Hyde Park Youth Artists Show Promontory Point Paintings in Citywide Exhibition
Revelers in formal dress mixed with young artists, eating hors d’oeuvres from black platters and listening to speeches at a massive three-story gallery opening at the downtown art education center, Marwen.
By Morley Musick [Originally posted on Hyde Park Herald]
Revelers in formal dress mixed with young artists, eating hors d’oeuvres from black platters and listening to speeches at a massive three-story gallery opening at the downtown art education center, Marwen.
Paintings by Hyde Park youth artists Via McEwen and Asha A. Edwards were given pride of place in the Oct. 17 show, which featured more than 400 works from more than 150 young artists. Like the other artists whose work was on display in the annual Art Fair event, McEwen and Edwards had completed years of coursework at Marwen, a nonprofit that offers free art classes to predominantly low-income students throughout the city.
Sixteen-year-old McEwen, a lifelong Hyde Parker and a student at Jones College Prep, painted various languorous scenes in warm blues, oranges and violets. The first and largest painting showed the artist up close beside her girlfriend, whose hair covers a portion of Via’s face; the second represented a garage near a Philly cheesesteak restaurant that the artist likes in Philadelphia; the third showed a woman with her eyes closed; and the fourth, a nude model reclining on a yellow chair, made during a figure painting class that Via had taken at Marwen the previous year.
Each of the works is suffused with calm and intimacy, as was an older painting of hers that had been printed on Valentine’s Day cards available on the first floor of the show.
“It shows our first date,” Via said, explaining the card, which shows her and her girlfriend reclining on a hammock facing north at Promontory Point. “We crocheted rice pillows together on the hammock because it was chilly out. It was a wonderful day.”
Via and her mother, Tessa McEwen, said that the neighborhood had inspired her work in numerous ways, beginning from when she was a child.
“We went to the beach by the Point, and drew paintings in the sand with natural materials,” Tessa McEwen said. “We drew with sticks of wood, and used a Snickers bar too.”
Tessa McEwen explained that Via came from a family of artists — she herself had wanted to study painting but decided to switch majors out of economic concerns, while her brother was a graffiti artist in New York and New Jersey.
“I’ve always loved art since I was little,” Via said. “But I don’t have a studio at home, or oil paints, or the space or the money, so being able to study at Marwen was really special.”
Via said she likes to visit the Osaka Garden in Jackson Park for inspiration, and that she hopes to continue pursuing art for the rest of her life.

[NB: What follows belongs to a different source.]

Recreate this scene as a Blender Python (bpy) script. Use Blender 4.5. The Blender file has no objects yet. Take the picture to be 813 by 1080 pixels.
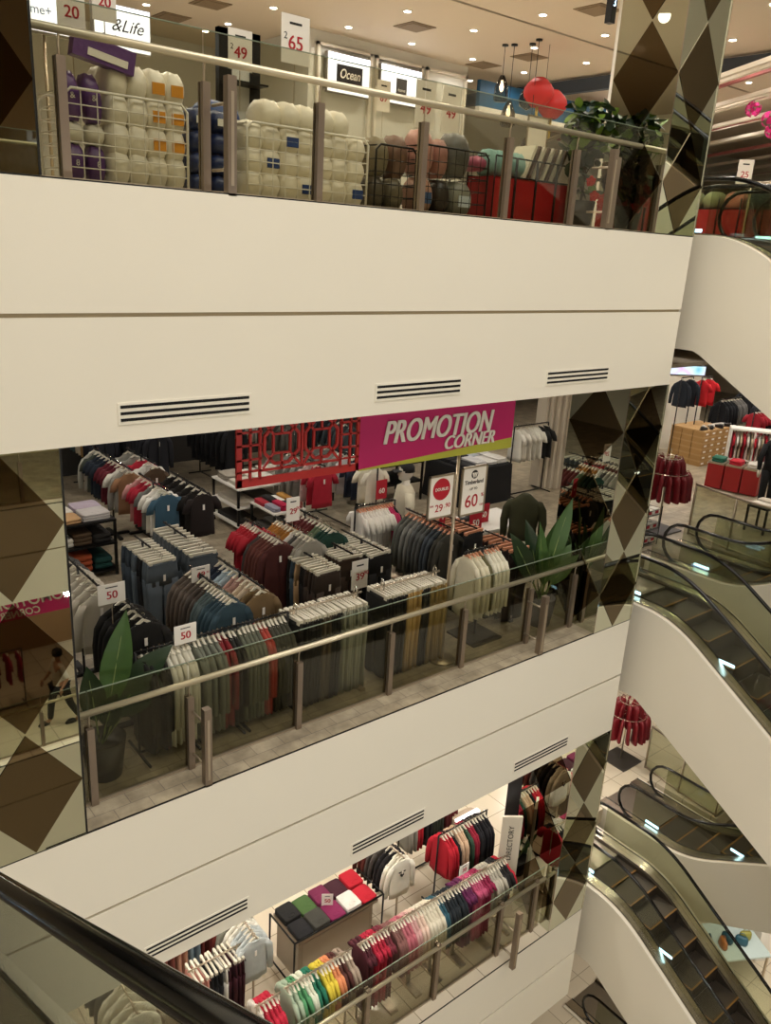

Hyde Park also had a formative impact on Edwards’ art, the 23-year-old said. The artist grew up between Hyde Park and Bronzeville. Her work represented sunsets as seen from Promontory Point. The first was in black and red, and the second — made after she had listened to the singer Frank Ocean while out on a walk — was white, yellow, orange and pink.
“When I was at The Point it was so eerie how it seemed like the moon would rise as if it was coming out of the lake. And it would get really, really orange, and I have never seen that anywhere else, except in Chicago, and I just thought it was beautiful,” Edwards said.
The geography of the neighborhood is not the only thing that has influenced her work, Edwards said. It was also its social dynamics, both good and bad.
“Hyde Park almost radicalized me because a former alderman and UChicago bulldozed our community garden on the tip of Washington Park,” Edwards said. “And then I learned about University of Chicago and University of Chicago police, and I spoke at a few protests in 2020 and 2022 about how Chicago was exploiting and taking away property of Black people.”
It was also in Hyde Park that Edwards said she first was exposed to the activist organization Assata’s Daughters, from whom she derived an abolitionist and anti-capitalist outlook. These ideas are present in a digital homage Edwards made to the activist and poet bell hooks, shown next to a quote from hooks about war as a means of appropriating wealth.
Edwards also noted the formative impact that a Marwen-sponsored free art trip to Maine had on her art: “It was my first time seeing the ocean and first time going on a plane over Lake Michigan and my first time on the island. And I was like, ‘Wow, this was all free.’ I got exposed to salt water and I got over my fear of dogs. But most importantly, I just loved all the art we got to experiment with. There was no expectation and they just let us be in tune with nature.”